What is being asked: List, from the lines below, each one with "that" in it.

'''

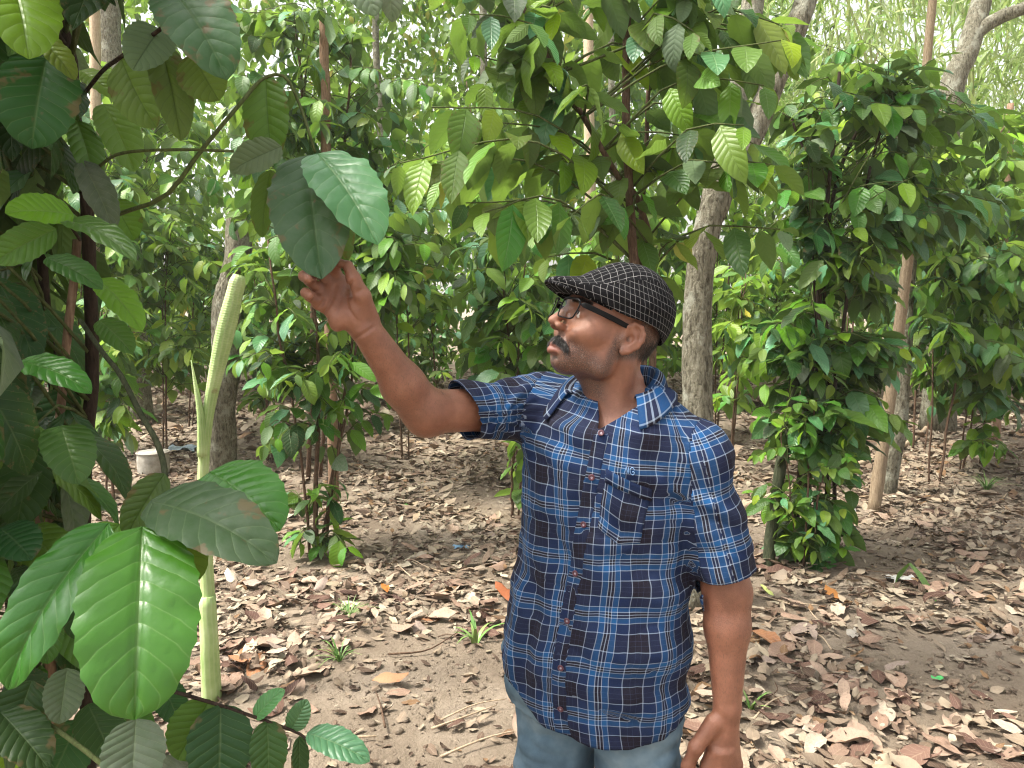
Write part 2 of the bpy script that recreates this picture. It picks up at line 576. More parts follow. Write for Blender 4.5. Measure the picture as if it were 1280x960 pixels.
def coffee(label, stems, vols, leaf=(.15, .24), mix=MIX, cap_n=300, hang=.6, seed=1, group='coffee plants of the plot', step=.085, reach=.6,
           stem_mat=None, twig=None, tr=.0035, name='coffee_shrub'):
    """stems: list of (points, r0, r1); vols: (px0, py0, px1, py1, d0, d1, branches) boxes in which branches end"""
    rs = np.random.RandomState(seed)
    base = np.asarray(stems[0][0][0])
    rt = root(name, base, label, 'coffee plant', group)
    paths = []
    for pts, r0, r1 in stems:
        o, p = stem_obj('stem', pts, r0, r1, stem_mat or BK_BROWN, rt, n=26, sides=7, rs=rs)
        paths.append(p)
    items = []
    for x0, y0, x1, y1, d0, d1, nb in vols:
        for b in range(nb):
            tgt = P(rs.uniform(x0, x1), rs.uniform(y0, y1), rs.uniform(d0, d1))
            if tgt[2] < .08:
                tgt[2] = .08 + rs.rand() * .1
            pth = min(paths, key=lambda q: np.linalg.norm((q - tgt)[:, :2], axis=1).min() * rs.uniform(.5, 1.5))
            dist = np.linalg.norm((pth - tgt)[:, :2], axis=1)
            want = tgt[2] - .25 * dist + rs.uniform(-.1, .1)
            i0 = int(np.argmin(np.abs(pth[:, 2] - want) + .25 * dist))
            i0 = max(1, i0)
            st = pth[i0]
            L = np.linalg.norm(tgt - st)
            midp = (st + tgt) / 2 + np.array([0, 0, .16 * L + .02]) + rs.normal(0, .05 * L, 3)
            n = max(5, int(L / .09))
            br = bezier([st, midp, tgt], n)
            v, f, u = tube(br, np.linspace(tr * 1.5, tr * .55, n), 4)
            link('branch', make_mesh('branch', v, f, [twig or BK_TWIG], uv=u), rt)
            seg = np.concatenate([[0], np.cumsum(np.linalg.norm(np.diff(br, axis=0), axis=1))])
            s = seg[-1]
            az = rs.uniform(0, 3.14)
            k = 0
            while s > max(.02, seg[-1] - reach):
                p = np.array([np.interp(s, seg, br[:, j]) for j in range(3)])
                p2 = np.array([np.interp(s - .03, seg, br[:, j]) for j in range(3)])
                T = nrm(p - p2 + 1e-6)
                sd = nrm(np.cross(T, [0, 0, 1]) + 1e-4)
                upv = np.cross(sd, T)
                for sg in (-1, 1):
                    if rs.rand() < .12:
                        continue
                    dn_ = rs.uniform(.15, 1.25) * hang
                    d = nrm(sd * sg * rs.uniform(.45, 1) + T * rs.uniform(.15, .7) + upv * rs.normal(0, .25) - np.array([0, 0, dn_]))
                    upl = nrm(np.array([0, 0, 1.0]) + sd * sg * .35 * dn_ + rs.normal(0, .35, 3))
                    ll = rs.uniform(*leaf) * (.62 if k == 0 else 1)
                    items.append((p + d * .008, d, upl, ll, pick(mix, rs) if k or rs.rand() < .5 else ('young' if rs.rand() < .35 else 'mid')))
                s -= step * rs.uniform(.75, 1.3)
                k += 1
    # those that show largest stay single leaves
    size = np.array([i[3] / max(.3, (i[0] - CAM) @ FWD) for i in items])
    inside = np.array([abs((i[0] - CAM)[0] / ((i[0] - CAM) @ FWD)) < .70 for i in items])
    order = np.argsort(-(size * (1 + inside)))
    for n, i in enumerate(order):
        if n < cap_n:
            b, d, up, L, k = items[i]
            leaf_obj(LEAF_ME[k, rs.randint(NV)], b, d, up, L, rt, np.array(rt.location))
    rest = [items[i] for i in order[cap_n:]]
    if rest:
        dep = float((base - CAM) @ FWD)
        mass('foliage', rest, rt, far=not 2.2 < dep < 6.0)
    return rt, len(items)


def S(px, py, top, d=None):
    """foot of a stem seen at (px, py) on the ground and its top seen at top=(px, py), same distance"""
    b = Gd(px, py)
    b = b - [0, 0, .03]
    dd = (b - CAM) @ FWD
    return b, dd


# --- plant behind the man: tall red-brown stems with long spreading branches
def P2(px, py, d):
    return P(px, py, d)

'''

Solved exercise:
Write part 2 of the bpy script that recreates this picture. It picks up at line 576. More parts follow. Write for Blender 4.5. Measure the picture as if it were 1280x960 pixels.
    # those that show largest stay single leaves